WRITTEN INSTRUCTION >> Hand back each line, unchanged, from the top down to the line where "COL = SC.collection" sits.

##############################

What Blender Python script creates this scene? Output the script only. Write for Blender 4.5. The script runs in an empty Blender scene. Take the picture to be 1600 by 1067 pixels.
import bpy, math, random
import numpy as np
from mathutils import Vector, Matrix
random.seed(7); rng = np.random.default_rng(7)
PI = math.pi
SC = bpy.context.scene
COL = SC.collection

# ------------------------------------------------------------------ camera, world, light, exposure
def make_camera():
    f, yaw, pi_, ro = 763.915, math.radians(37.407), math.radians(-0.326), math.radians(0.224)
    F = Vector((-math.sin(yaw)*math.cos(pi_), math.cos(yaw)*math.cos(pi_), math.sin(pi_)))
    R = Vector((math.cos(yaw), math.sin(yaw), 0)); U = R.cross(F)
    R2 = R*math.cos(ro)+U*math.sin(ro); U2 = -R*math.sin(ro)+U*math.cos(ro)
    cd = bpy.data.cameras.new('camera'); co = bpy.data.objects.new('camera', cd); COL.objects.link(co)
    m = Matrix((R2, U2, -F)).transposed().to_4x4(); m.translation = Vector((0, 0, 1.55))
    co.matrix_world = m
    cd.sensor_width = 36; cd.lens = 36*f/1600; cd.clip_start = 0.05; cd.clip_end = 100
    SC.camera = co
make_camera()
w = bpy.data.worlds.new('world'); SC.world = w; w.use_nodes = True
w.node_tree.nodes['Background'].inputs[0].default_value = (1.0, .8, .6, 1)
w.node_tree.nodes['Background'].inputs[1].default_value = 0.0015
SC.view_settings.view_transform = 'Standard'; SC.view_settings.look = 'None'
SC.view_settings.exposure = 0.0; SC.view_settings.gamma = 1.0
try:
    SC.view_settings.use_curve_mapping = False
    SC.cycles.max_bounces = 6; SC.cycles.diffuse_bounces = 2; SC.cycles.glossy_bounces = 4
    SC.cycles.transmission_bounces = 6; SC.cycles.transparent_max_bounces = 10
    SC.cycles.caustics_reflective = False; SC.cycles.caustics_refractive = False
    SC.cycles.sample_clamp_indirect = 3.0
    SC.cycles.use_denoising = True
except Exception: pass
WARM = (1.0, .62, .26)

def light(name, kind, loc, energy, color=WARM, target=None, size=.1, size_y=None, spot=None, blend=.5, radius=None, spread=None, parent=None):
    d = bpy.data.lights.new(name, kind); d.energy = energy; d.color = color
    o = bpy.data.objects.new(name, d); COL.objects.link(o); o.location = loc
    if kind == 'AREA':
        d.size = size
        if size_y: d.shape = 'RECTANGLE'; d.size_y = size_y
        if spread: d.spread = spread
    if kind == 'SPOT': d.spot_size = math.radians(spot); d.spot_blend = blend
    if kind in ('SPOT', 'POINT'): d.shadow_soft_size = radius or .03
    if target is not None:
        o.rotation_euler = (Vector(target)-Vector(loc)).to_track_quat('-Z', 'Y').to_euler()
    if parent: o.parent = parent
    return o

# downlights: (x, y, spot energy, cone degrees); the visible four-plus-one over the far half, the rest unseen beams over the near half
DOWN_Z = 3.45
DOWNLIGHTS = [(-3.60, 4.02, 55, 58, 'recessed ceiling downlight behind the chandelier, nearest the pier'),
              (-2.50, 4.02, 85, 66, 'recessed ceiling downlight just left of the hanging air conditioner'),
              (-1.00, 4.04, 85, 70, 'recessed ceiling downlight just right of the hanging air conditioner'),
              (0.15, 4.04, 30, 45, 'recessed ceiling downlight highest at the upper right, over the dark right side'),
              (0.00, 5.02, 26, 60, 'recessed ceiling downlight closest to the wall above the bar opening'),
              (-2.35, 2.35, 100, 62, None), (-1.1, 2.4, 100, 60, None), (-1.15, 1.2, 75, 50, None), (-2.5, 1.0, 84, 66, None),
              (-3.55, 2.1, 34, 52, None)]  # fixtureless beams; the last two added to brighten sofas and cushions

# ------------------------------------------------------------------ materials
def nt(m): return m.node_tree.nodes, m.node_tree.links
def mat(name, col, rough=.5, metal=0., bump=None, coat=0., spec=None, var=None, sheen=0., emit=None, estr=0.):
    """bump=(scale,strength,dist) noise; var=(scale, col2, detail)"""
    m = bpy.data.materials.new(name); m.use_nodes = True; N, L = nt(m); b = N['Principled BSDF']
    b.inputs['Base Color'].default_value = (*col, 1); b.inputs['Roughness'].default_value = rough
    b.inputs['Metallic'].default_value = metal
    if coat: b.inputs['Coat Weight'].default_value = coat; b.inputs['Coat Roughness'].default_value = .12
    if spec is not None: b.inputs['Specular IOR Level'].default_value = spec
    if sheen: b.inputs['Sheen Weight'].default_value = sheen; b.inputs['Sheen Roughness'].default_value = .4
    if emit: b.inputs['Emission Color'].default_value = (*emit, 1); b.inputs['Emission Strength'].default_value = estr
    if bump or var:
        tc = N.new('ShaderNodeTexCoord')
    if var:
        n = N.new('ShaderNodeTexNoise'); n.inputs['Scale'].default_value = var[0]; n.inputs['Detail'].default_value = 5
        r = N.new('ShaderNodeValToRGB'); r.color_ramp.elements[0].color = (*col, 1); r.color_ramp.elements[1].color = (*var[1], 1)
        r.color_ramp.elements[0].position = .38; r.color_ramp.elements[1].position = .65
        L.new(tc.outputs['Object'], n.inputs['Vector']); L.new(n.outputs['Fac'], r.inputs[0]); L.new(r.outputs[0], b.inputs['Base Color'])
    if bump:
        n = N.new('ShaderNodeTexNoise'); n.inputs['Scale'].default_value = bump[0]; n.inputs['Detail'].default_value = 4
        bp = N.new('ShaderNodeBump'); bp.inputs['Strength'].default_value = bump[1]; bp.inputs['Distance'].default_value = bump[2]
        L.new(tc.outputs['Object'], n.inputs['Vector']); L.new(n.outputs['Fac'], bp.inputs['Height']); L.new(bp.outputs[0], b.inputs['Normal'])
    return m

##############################

TASK RESPONSE >>
What Blender Python script creates this scene? Output the script only. Write for Blender 4.5. The script runs in an empty Blender scene. Take the picture to be 1600 by 1067 pixels.
import bpy, math, random
import numpy as np
from mathutils import Vector, Matrix
random.seed(7); rng = np.random.default_rng(7)
PI = math.pi
SC = bpy.context.scene
COL = SC.collection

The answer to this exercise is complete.